**WRITTEN PROBLEM:** Lift out each line of the data that holds "part".

**DATASET SECTION:**
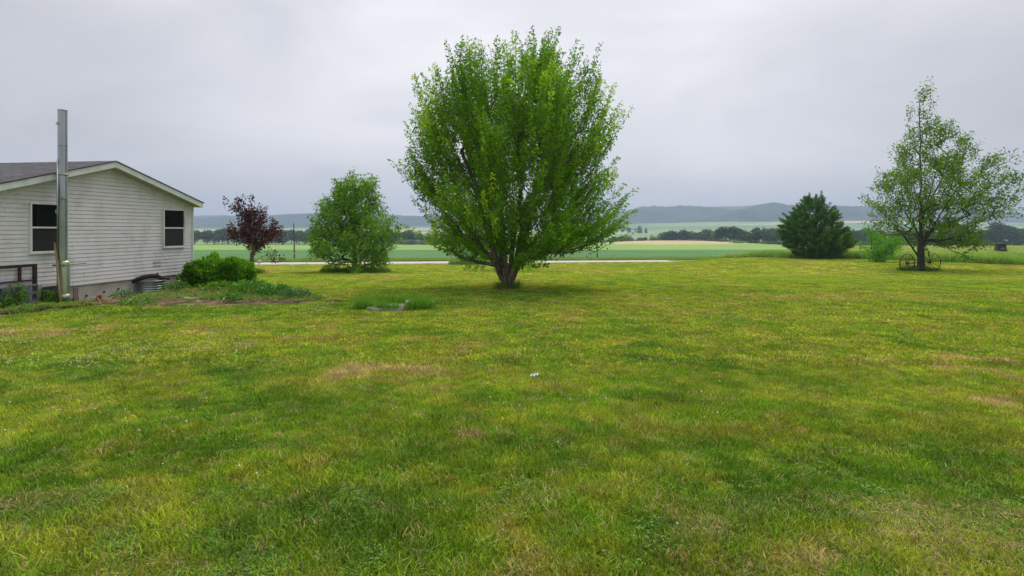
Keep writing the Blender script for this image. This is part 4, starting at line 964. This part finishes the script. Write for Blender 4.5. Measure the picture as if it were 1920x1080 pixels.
for (px, Y, h, r, n, l, c0, c1, sd, lb) in [
    (30, 13.05, .66, .18, 190, .075, GA, (.11, .25, .012), 81, 'tall leafy weed growing up in front of the pierced concrete blocks'),
    (4, 12.8, .34, .25, 160, .08, GA, GB, 82, 'low leafy weed at the left edge below the concrete blocks'),
    (80, 14.0, .42, .30, 300, .075, GA, GB, 83, 'bushy weed in front of the dark board by the stovepipe'),
    (100, 14.2, .30, .24, 170, .07, GA, GB, 84, 'short weed at the foot of the leaning pole'),
    (330, 17.3, .38, .34, 380, .07, (.07, .17, .03), (.14, .28, .06), 85, 'bushy weed at the foundation right of the window well'),
    (232, 16.0, .34, .30, 280, .06, (.07, .19, .02), (.14, .32, .04), 86, 'yellow green weed at the foundation left of the window well'),
    (262, 14.3, .16, .40, 260, .075, (.08, .21, .02), (.15, .34, .04), 87, 'broad leaved bright weed in front of the window well'),
    (470, 16.4, .42, .55, 620, .08, GA, (.12, .30, .03), 88, 'spreading bright weed below the clipped shrub'),
    (515, 15.9, .36, .42, 420, .09, (.045, .16, .02), (.09, .27, .04), 89, 'dark green weed clump near the end of the garden bed'),
    (552, 15.6, .30, .40, 420, .07, (.06, .16, .05), (.11, .25, .08), 90, 'blue green weed clump at the right tip of the garden bed'),
    (435, 14.9, .24, .26, 150, .10, (.07, .2, .02), (.13, .33, .04), 91, 'small bright weed on the bare soil of the bed'),
    (415, 17.0, .34, .60, 420, .08, GA, GB, 92, 'low weed under the front of the clipped shrub')]:
    x_, y_ = wp(px, 0, Y); weed_plant('weed', lb, x_, y_, h, r, n, l, c0, c1, sd, 'weeds in the garden bed')
for (px, Y, sc, sd, lb) in [(357, 14.75, 1.0, 1, 'pale broad burdock leaf lying open on the bare soil'), (492, 15.9, .7, 2, 'pale heart shaped burdock leaves beside the dark weed clump'), (372, 14.2, .55, 3, 'small pale burdock leaf at the front of the bed')]:
    x_, y_ = wp(px, 0, Y); z_ = float(bed_z(np.array([x_]), np.array([y_]))[0]); rg_ = random.Random(sd); Vv = []; Ff = []; Cc = []
    for j in range(4):
        a_ = j*1.7+sd; D = Vector((math.cos(a_), math.sin(a_), .35)).normalized(); S = Vector((-math.sin(a_), math.cos(a_), .1)); L_ = .24*sc*(.7+.5*rg_.random()); o0 = len(Vv); U = D.cross(S)*-1
        pts = [(0, 0, 0), (.25, .38, .05), (.6, .36, .03), (1, 0, -.1), (.6, -.36, .03), (.25, -.38, .05), (.5, 0, -.04)]
        for u_, w_, hh in pts: Vv.append(tuple(D*u_*L_+S*w_*L_+Vector((0, 0, hh*L_+.06)))); Cc.append([.20, .33, .14])
        Ff += [[o0+6, o0+i, o0+(i+1) % 6] for i in range(6)]
    o = mesh_np('burdock', np.array(Vv), Ff, M_leaf, cols=np.array(Cc), smooth=True); o.location = (x_, y_, z_); tag(o, lb, 'burdock', 'burdock leaves in the garden bed')
b = MB(); a = at(466, 556, 16.2); b.tube([a, a+Vector((.2, -.1, -.06)), a+Vector((.42, -.2, -.17)), a+Vector((.5, -.3, -.22))], [.012, .018, .016, .01], 6)
tag(b.build('fallen_stick', pbr('pale_wood', (.45, .38, .28), .9, c2=(.3, .25, .18), scale=9), None), 'pale forked stick lying on the weeds of the bed', 'stick')

# tall grass
def tall(name, pts, h, seed, cols, objs=None):
    rg_ = np.random.default_rng(seed); x, y = pts[:, 0], pts[:, 1]; n = len(x)
    q = fbm(x*.35, y*.35, seed, 3)[:, None]*.7+.3*rg_.random((n, 1)); c = np.array(cols[0])+(np.array(cols[1])-np.array(cols[0]))*q
    return tag(scatter(name, np.stack([x, y, G(x, y)], 1), c, rg_.random(n)*6.28, h*(.7+.5*rg_.random(n))*(.75+.5*fbm(x*.5, y*.5, seed+1, 2)), rg_.integers(0, 2, n), objs), kind='stuff')
TG = [tuft(40, .42, .85, .030, 61, lean=.5, dry=.2), tuft(40, .42, .8, .028, 62, lean=.7, dry=.35)]
TGs = [tuft(40, .14, .30, .007, 63, lean=.5, dry=.1), tuft(40, .14, .26, .007, 64, lean=.8, dry=.1)]
def fieldpts():
    P = []
    for k in range(52000):
        pass
    n = 60000; t = .32+rg.random(n)*.85; y = 40+ (rg.random(n)**1.0)*95; x = t*y
    e = lawn_end(x); ok = (y > e+.15) & (t > .335+ (y-62)*.0012+.02*np.sin(y)) & (y < 128)
    dens = np.where(y < e+14, 1, .55); ok &= rg.random(n) < dens
    return np.stack([x[ok], y[ok]], 1)
fp = fieldpts()
c_far = fp[:, 1] > lawn_end(fp[:, 0])+11
tall('tall_grass', fp[~c_far], .88, 71, ((.15, .31, .03), (.26, .42, .06)), TG)
fc = fp[c_far]; fc = fc[~((np.abs(fc[:, 0]/fc[:, 1]-.8585) < .016) & (fc[:, 1] > 74) & (fc[:, 1] < 86))]
tall('hay_grass', fc, .48, 73, ((.26, .38, .06), (.42, .50, .14)), TG)
# longer grass of the roadside verges
n = 14000; x = -75+rg.random(n)*110; y = road_near(x)+5.9+rg.random(n)**1.3*9
tall('verge_grass', np.stack([x, y], 1), .36, 75, ((.15, .27, .04), (.25, .34, .08)), TG)
x = -7.4+rg.random(600)*6.0; y = 68.2+rg.random(600)*2.2+.14*(x+5)
tall('roadside_grass', np.stack([x, y], 1), .55, 76, ((.08, .18, .03), (.14, .27, .05)), TG)
# tufts left by the mower round trunks, wheels and the well slab
pts = []
for cx, cy, r0, r1, k in [(-.19, 20.5, .26, .44, 22), (-10.78, 39, .3, 2.4, 520), (28.8, 40.2, .2, 1.5, 170), (32, 60, 1.0, 3.0, 260), (-16.5, 36, .2, .8, 60), (2.9, 40, .1, .1, 0)]:
    a_ = rg.random(k)*6.28; r_ = r0+(r1-r0)*rg.random(k); yy = .45 if r1 > 1 else 1
    pts.append(np.stack([cx+r_*np.cos(a_), cy+r_*np.sin(a_)*yy], 1))
tall('unmown_grass', np.concatenate(pts), 1.15, 77, ((.08, .20, .012), (.15, .29, .025)), TGs)
a_ = rg.random(420)*6.28; r_ = .48+.26*rg.random(420)**.5
P_ = np.stack([-2.80+r_*np.cos(a_)*1.15, 13.45+r_*np.sin(a_)*.75], 1); P_ = P_[~((P_[:, 1] < 13.15) & ((P_[:, 0] < -3.05) | (np.abs(P_[:, 0]+2.5) < .12)))]
tall('slab_grass', P_, .82, 78, ((.10, .28, .012), (.19, .42, .03)), TGs)

# ------------------------------------------------------------------ small things on the lawn
sl = Vector((-2.85, 13.4, g(-2.85, 13.4)))
b = MB(); b.lathe((0, 0, 0), [(0, -.1), (.60, -.1), (.615, .0), (.60, .085), (.585, .095), (0, .10)], 40, cap=False)
cap_ = b.build('well_cover', pbr('mossy_concrete', (.30, .27, .23), .95, c2=(.13, .13, .08), scale=6, bump=.6, bscale=30), None); cap_.location = sl
tag(cap_, 'round weathered concrete lid set in the lawn and ringed by long grass', 'well cover')
rz_ = empty('vent_pipe', (at(765, 582, 13.1).x, 13.1, sl.z), 'short white plastic pipe standing at the concrete lid in the lawn', 'pipe')
M_pvc = pbr('white_plastic', (.66, .65, .62), .5, c2=(.45, .43, .38), scale=12)
b = MB(); b.lathe((0, 0, 0), [(.046, -.1), (.046, .20)], 24); b.build('riser', M_pvc, rz_)
b = MB(); b.lathe((0, 0, 0), [(.046, .18), (.060, .18), (.060, .235), (.056, .24), (0, .24)], 24, cap=False); b.build('cap', M_pvc, rz_)
def mound(name, label, px, Y, w, d, h, c, c2, cat, seed):
    v = gp(px, Y); rg_ = random.Random(seed); bm = bmesh.new(); bmesh.ops.create_icosphere(bm, subdivisions=4, radius=1)
    for q in bm.verts:
        k = 1+.35*(float(fbm(np.array([q.co.x*2.3+seed]), np.array([q.co.y*2.3+q.co.z*2]), seed, 4)[0])-.5)*2; q.co = Vector((q.co.x*w/2*k, q.co.y*d/2*k, q.co.z*h*k))
    me = bpy.data.meshes.new(name); bm.to_mesh(me); bm.free(); me.materials.append(pbr(name+'_soil', c, .95, c2=c2, scale=18, bump=.9, bscale=40))
    o = bpy.data.objects.new(name, me); COL.objects.link(o); o.location = v; return tag(o, label, cat)
mound('dirt_mound', 'low dark mound of bare soil in the grass left of the concrete lid', 623, 15.1, .62, .35, .07, (.06, .045, .032), (.10, .075, .05), 'mound', 1)
mound('dirt_clod', 'small brown clod of earth on the lawn in front of the big maple', 1044, 14.9, .22, .16, .05, (.14, .075, .045), (.22, .14, .08), 'clod', 2)
mound('mole_hill', 'small dark brown molehill on the left part of the lawn', 317, 10.8, .20, .14, .045, (.09, .06, .05), (.15, .10, .08), 'molehill', 3)
mound('leaf_clump', 'tiny dark leaf clump on the lawn below the dirt mound', 581, 11.6, .07, .06, .03, (.09, .07, .06), (.16, .13, .1), 'leaf litter', 4)
mound('mulch_patch', 'reddish brown heap of mulch at the right tip of the garden bed', 566, 15.0, .75, .5, .06, (.19, .105, .055), (.28, .17, .09), 'mulch', 5)
v = gp(1001, row2Y(710)); bm = bmesh.new(); bmesh.ops.create_grid(bm, x_segments=10, y_segments=6, size=.5)
for q in bm.verts: q.co = Vector((q.co.x*.085, q.co.y*.045, .045+.010*math.sin(q.co.x*14)+.008*math.cos(q.co.y*17+q.co.x*9)+.02*q.co.x))
me = bpy.data.meshes.new('litter'); bm.to_mesh(me); bm.free(); me.materials.append(pbr('white_wrapper', (.80, .82, .88), .4, c2=(.6, .64, .72), scale=20)); o = bpy.data.objects.new('litter', me); COL.objects.link(o); o.location = v; o.rotation_euler = (0, .1, .3)
sd_ = o.modifiers.new('thick', 'SOLIDIFY'); sd_.thickness = .004
tag(o, 'crumpled white scrap of wrapper lying on the middle of the lawn', 'litter')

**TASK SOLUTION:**
Keep writing the Blender script for this image. This is part 4, starting at line 964. This part finishes the script. Write for Blender 4.5. Measure the picture as if it were 1920x1080 pixels.
mound('mole_hill', 'small dark brown molehill on the left part of the lawn', 317, 10.8, .20, .14, .045, (.09, .06, .05), (.15, .10, .08), 'molehill', 3)